You may have noticed of late that things in America are becoming less, well, American.
A cruel misogynist with dangerously racist beliefs is running the show. Nazis and bigots of all stripes no long fear giving voice to their hatred in public. The nation’s journalists and the free flow of information are under attack. The government is working hard to defund the healthcare apparatus designed to protect the country’s most vulnerable citizens. Piece by piece, the country’s institutions, its heart and soul are being torn asunder, paving the way for something new. After reading Timothy Snyder’s most recent book, On Tyranny: Twenty Lessons from the Twentieth Century, I gotta tell you, if you’re scared of the outcome of all of this, chances are you’re likely not scared enough.
Snyder is a scholar who specializes in the history of the the 20th century and, more pointedly, the holocaust. His knowledge of how a country’s slow slide into fascism at the whim of a tyrant can occur is beyond reproach, given his academic street cred: he’s the Richard C. Levin Professor of History at Yale, a Committee on Conscience member at the US Holocaust Memorial Museum. What I’m getting at is that he knows from bad shit, how it starts and historically, how it’s gone down. With the current political and popular climate in a number of nations around the world, he’s concerned that the ugliest parts of humanity are ready to rear their heads once again.
On Tyranny‘s only 126 pages long. Over the course of the book’s 20 easy-to-read chapters, Snyder explains the signs that can be seen in the lead up to a fascist regime, sites brutal examples of where these signs have pointed to in the past, and what we as individuals can do to stand against the tide of such authoritarianism and hatred. From the book:
“The Founding Fathers tried to protect us from the threat they knew, the tyranny that overcame ancient democracy. Today, our political order faces new threats, not unlike the totalitarianism of the twentieth century. We are no wider than the Europeans who saw democracy yield to fascism, Nazism or Communism. Our one advantage is that we might learn from their experience.”

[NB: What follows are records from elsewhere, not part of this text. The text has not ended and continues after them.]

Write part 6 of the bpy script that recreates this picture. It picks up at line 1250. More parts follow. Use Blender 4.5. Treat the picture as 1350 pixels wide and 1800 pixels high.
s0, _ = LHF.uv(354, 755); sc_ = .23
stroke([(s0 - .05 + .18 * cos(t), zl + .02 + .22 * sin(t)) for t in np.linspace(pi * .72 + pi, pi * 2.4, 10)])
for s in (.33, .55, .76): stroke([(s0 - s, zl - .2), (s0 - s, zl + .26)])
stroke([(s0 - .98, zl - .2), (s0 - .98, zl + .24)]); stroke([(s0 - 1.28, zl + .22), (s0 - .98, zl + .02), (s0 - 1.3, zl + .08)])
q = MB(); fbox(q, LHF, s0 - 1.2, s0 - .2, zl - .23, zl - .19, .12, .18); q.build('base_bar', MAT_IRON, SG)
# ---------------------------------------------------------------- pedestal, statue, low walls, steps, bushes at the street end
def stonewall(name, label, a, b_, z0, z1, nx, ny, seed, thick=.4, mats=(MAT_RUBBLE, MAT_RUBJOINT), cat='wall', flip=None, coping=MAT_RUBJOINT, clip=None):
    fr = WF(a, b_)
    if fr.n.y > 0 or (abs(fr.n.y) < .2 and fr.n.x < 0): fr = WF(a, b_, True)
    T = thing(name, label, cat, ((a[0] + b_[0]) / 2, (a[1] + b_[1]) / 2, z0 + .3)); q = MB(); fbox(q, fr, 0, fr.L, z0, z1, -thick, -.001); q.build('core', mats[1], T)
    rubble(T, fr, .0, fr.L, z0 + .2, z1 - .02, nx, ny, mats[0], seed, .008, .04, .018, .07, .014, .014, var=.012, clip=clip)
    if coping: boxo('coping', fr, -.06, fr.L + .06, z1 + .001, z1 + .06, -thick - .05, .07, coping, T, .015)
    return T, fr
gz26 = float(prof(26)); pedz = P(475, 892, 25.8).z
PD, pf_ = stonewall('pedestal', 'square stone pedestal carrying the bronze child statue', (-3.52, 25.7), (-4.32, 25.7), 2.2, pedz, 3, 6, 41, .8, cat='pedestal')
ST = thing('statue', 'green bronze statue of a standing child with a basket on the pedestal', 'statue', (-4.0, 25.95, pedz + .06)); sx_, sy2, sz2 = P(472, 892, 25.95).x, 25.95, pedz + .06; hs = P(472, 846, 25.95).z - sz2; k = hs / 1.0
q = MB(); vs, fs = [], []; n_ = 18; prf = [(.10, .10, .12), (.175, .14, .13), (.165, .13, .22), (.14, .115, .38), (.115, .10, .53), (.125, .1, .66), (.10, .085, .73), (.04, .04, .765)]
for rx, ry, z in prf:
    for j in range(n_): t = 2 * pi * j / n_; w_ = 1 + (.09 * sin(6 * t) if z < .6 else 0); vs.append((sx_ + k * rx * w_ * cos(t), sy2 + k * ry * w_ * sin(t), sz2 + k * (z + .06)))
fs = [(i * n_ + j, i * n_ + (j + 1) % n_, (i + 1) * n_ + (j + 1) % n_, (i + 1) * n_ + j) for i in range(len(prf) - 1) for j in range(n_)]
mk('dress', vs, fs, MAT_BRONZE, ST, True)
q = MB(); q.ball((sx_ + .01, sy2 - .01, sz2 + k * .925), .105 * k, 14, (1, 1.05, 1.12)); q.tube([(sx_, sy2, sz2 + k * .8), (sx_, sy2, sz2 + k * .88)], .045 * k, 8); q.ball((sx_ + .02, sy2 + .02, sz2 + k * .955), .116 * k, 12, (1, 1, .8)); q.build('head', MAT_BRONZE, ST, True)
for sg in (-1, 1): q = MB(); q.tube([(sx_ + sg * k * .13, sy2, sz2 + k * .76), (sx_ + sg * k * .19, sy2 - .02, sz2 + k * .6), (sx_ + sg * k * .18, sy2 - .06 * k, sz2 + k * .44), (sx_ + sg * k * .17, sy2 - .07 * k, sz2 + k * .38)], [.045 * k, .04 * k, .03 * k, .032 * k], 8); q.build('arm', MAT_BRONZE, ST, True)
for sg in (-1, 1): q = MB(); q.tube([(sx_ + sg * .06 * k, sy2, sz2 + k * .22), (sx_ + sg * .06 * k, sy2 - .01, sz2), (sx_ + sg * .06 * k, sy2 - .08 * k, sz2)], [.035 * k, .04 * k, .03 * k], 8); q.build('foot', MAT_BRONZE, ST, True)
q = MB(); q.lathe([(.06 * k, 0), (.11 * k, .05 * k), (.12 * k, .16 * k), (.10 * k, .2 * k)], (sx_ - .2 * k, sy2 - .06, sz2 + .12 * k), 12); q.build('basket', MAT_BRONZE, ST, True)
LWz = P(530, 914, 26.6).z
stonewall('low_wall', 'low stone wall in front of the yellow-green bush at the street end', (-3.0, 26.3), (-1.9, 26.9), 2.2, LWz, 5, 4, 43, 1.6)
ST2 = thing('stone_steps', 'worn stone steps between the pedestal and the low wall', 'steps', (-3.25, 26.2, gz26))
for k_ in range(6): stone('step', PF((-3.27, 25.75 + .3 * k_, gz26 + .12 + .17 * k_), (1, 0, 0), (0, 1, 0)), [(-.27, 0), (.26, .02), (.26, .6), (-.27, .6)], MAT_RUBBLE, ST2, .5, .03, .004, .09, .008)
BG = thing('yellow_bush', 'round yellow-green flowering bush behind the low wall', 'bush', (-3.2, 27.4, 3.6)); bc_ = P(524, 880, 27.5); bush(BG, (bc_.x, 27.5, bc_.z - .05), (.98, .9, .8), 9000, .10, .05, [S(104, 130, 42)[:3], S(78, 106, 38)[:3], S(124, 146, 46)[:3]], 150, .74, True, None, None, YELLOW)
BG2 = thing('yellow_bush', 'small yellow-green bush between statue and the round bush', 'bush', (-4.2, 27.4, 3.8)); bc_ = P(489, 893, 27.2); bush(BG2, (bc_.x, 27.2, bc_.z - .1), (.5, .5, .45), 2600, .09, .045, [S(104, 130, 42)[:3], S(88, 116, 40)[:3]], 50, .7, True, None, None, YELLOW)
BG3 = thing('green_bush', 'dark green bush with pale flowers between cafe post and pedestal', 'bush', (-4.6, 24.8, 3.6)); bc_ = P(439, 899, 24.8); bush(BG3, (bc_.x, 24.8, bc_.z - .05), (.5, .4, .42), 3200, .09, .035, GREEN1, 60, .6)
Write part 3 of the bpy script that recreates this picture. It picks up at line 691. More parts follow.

No matter which side of the political fence you walk on, the lessons that the book offers make for essential reading. If you’re interested and can’t find the book at your local library, getting your hands on a copy of your own won’t cost you much. Amazon’s got it in paperback for $6.39, as an audiobook for $5.95 and Kindle owners can read it for just $3.99. That’s a small price to pay for a tool that’ll help you know fascism when you see it and how to stand against it when it comes.